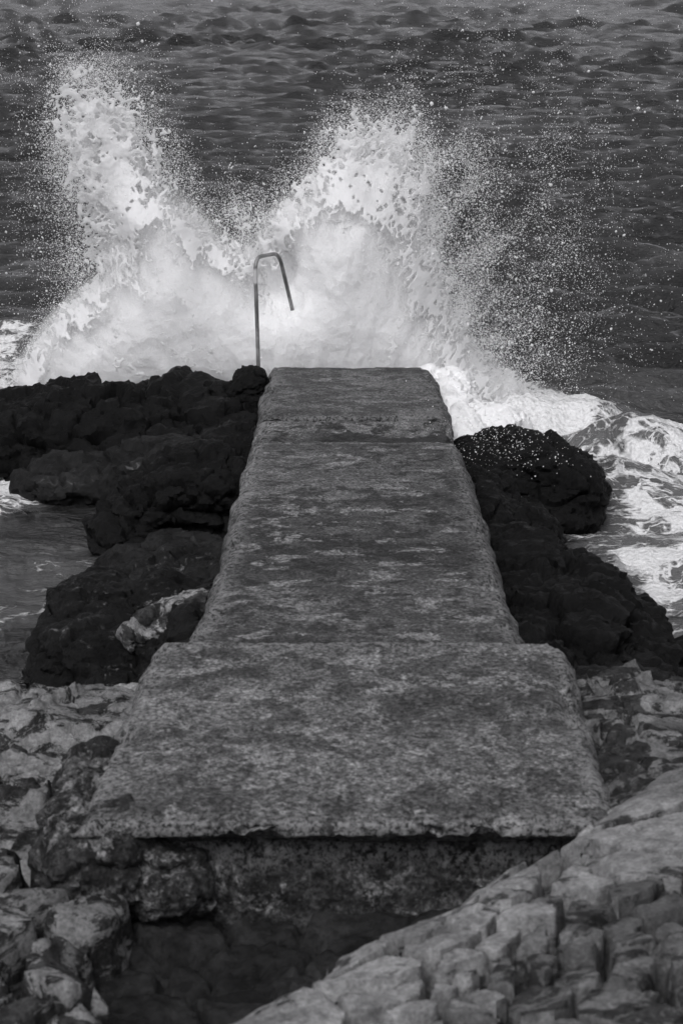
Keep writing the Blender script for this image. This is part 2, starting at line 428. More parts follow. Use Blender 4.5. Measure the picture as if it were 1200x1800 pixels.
# ------------------------------------------------------------------ ground: the rock shelf under everything near
def ground_z(x, y):
    z = 0.70 - 0.0 * x
    z = np.where(y > 6.8, 0.70 - (y - 6.8) * 0.30, z)
    z = np.where(y < 4.6, 0.70 + (4.6 - y) * 0.42, z)
    z = z + np.clip(np.abs(x) - 2.0, 0, 3) * 0.12 * (y < 9)
    return z
def build_ground():
    xs = np.concatenate([np.linspace(-7, -1.3, 40)[:-1], np.linspace(-1.3, 1.0, 150), np.linspace(1.0, 7, 40)[1:]])
    ys = np.concatenate([np.linspace(-2, 4.9, 40)[:-1], np.linspace(4.9, 7, 150), np.linspace(7, 13, 50)[1:]])
    Y, X = np.meshgrid(ys, xs, indexing='ij')
    x, y = X.ravel(), Y.ravel(); p = np.stack([x, y, 0 * x], 1)
    w, cv = worley(p * np.array([2.6, 3.4, 1]) + 0.25 * fbm(p * 4, 2)[:, None], True)
    z = ground_z(x, y) + 0.08 * fbm(p * 1.3, 4) + 0.04 * fbm(p * 6, 4) + 0.02 * fbm(p * 22, 3) + 0.10 * (cv - 0.5) - 0.09 * np.clip(1 - (w[:, 1] - w[:, 0]) / 0.10, 0, 1)
    n0, n1 = X.shape; idx = np.arange(n0 * n1).reshape(n0, n1)
    f = np.stack([idx[:-1, :-1].ravel(), idx[:-1, 1:].ravel(), idx[1:, 1:].ravel(), idx[1:, :-1].ravel()], 1)
    me = mesh_np('ground', np.stack([x, y, z], 1), f, M['basin'])
    tag(link(bpy.data.objects.new('ground', me)), 'dark wet rock shelf under the jetty and ledges', kind='structure')
build_ground()

# ------------------------------------------------------------------ the concrete jetty
def prism(bm, sections):
    """loft of closed cross-sections, each a list of (x,y,z)"""
    rings = [[bm.verts.new(p) for p in s] for s in sections]
    n = len(rings[0])
    for a, b in zip(rings[:-1], rings[1:]):
        for i in range(n): bm.faces.new((a[i], a[(i + 1) % n], b[(i + 1) % n], b[i]))
    bm.faces.new(rings[0][::-1]); bm.faces.new(rings[-1])
    bmesh.ops.recalc_face_normals(bm, faces=bm.faces)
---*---
* **What you need to do**: Reproduce the full listing faithfully, but do not carry over any pictures.

* **Answer**:
Keep writing the Blender script for this image. This is part 2, starting at line 428. More parts follow. Use Blender 4.5. Measure the picture as if it were 1200x1800 pixels.
# ------------------------------------------------------------------ ground: the rock shelf under everything near
def ground_z(x, y):
    z = 0.70 - 0.0 * x
    z = np.where(y > 6.8, 0.70 - (y - 6.8) * 0.30, z)
    z = np.where(y < 4.6, 0.70 + (4.6 - y) * 0.42, z)
    z = z + np.clip(np.abs(x) - 2.0, 0, 3) * 0.12 * (y < 9)
    return z
def build_ground():
    xs = np.concatenate([np.linspace(-7, -1.3, 40)[:-1], np.linspace(-1.3, 1.0, 150), np.linspace(1.0, 7, 40)[1:]])
    ys = np.concatenate([np.linspace(-2, 4.9, 40)[:-1], np.linspace(4.9, 7, 150), np.linspace(7, 13, 50)[1:]])
    Y, X = np.meshgrid(ys, xs, indexing='ij')
    x, y = X.ravel(), Y.ravel(); p = np.stack([x, y, 0 * x], 1)
    w, cv = worley(p * np.array([2.6, 3.4, 1]) + 0.25 * fbm(p * 4, 2)[:, None], True)
    z = ground_z(x, y) + 0.08 * fbm(p * 1.3, 4) + 0.04 * fbm(p * 6, 4) + 0.02 * fbm(p * 22, 3) + 0.10 * (cv - 0.5) - 0.09 * np.clip(1 - (w[:, 1] - w[:, 0]) / 0.10, 0, 1)
    n0, n1 = X.shape; idx = np.arange(n0 * n1).reshape(n0, n1)
    f = np.stack([idx[:-1, :-1].ravel(), idx[:-1, 1:].ravel(), idx[1:, 1:].ravel(), idx[1:, :-1].ravel()], 1)
    me = mesh_np('ground', np.stack([x, y, z], 1), f, M['basin'])
    tag(link(bpy.data.objects.new('ground', me)), 'dark wet rock shelf under the jetty and ledges', kind='structure')
build_ground()

# ------------------------------------------------------------------ the concrete jetty
def prism(bm, sections):
    """loft of closed cross-sections, each a list of (x,y,z)"""
    rings = [[bm.verts.new(p) for p in s] for s in sections]
    n = len(rings[0])
    for a, b in zip(rings[:-1], rings[1:]):
        for i in range(n): bm.faces.new((a[i], a[(i + 1) % n], b[(i + 1) % n], b[i]))
    bm.faces.new(rings[0][::-1]); bm.faces.new(rings[-1])
    bmesh.ops.recalc_face_normals(bm, faces=bm.faces)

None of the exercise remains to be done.